The new government has also announced its intention to initiate trade talks, starting with the Gulf Cooperation Council, India, Israel, South Korea, Switzerland and Turkey. Talks with India did take place under the previous Conservative government, but they had reached an impasse.

Combined, the US and China accounted for around a fifth of UK trade in 2023. However, the US’ economic policies are characterised by self-sufficiency coupled with national security, enforced through increased protectionism and industrial policies linked to green initiatives. This means a free trade agreement with the US looks highly improbable.

A trade agreement between the UK and China also looks unlikely given the increasing trend around the world of reshoring, friendshoring, and moving supply chains away from countries that may be deemed potential national security risks.
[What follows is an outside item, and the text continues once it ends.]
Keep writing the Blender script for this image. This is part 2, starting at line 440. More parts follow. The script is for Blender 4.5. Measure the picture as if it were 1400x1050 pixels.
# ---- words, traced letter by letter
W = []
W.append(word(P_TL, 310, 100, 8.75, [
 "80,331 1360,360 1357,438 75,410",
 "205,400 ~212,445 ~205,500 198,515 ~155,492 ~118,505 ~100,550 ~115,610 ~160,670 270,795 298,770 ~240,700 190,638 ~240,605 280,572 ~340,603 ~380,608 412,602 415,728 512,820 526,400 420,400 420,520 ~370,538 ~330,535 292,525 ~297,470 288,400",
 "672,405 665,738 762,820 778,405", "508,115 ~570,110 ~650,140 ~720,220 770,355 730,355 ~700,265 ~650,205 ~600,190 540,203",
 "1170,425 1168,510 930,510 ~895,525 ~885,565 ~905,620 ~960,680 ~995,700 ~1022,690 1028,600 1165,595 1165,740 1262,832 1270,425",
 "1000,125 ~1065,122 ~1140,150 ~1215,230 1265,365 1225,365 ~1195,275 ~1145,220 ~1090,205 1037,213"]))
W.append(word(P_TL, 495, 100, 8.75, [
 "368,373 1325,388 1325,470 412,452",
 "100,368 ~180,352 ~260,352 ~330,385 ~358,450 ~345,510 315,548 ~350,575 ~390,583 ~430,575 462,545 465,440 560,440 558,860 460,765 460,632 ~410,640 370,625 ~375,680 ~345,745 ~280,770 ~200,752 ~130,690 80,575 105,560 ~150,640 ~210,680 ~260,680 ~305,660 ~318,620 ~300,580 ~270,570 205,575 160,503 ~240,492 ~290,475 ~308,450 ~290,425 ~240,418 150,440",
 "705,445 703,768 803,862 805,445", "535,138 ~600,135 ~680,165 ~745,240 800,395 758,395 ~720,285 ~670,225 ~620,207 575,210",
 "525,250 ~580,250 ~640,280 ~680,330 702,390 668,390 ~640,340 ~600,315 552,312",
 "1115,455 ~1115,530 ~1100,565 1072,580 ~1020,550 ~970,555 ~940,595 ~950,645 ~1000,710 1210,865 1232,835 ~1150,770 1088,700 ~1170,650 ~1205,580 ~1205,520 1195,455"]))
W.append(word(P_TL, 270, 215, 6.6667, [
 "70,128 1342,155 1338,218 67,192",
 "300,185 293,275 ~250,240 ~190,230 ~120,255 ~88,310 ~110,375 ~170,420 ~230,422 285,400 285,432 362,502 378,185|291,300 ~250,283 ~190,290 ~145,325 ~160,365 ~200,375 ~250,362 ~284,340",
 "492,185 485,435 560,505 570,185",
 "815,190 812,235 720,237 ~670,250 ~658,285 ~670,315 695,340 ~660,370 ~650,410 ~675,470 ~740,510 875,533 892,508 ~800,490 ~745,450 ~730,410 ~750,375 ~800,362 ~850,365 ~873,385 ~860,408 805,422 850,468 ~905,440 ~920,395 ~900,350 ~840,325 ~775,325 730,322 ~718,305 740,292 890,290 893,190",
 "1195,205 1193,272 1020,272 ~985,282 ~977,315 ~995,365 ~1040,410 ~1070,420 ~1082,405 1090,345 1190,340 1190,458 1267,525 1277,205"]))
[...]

Global trade stable overall in May, but this masks differences between regions

World trade volumes inched up by 0.1% in May after rising by 1.1% in April, according to the latest CPB Netherlands World Trade Monitor. The less volatile three-month-three-month measure suggests that global trade momentum is slightly positive, up by 0.5% in February-May from the previous three months. The latest UN Trade and Development forecast is for trade to have increased by 0.5% quarter-on-quarter in Q2 after falling by 0.1% in Q1.

Global trade monthly growth (%)

Sources: NatWest, CPB Netherlands

There were mixed trade trends in May. Goods and services going to emerging Asia were up by 4.5% over the month, and by 1.2% from Eastern Asia. By contrast, imports to the UK (-5.2%), Latin America (-3.3%), the euro area (-1.9%), advanced Asia (-1.5%) and China (-1.1%) were all down.

There were significant increases in exports from emerging Asia ex-China (+7.3%), China (+5.3%) and Eastern Europe (+4.1%), but exports from advanced economies saw broad-based falls, with those from the UK (-2.8%), the euro area (-2.7%), Japan (-1.5%) and the US (-1.1%) all down.

With geopolitical risk ratcheting up in the Middle East and elsewhere, we expect global trade to remain fairly volatile in the months to come.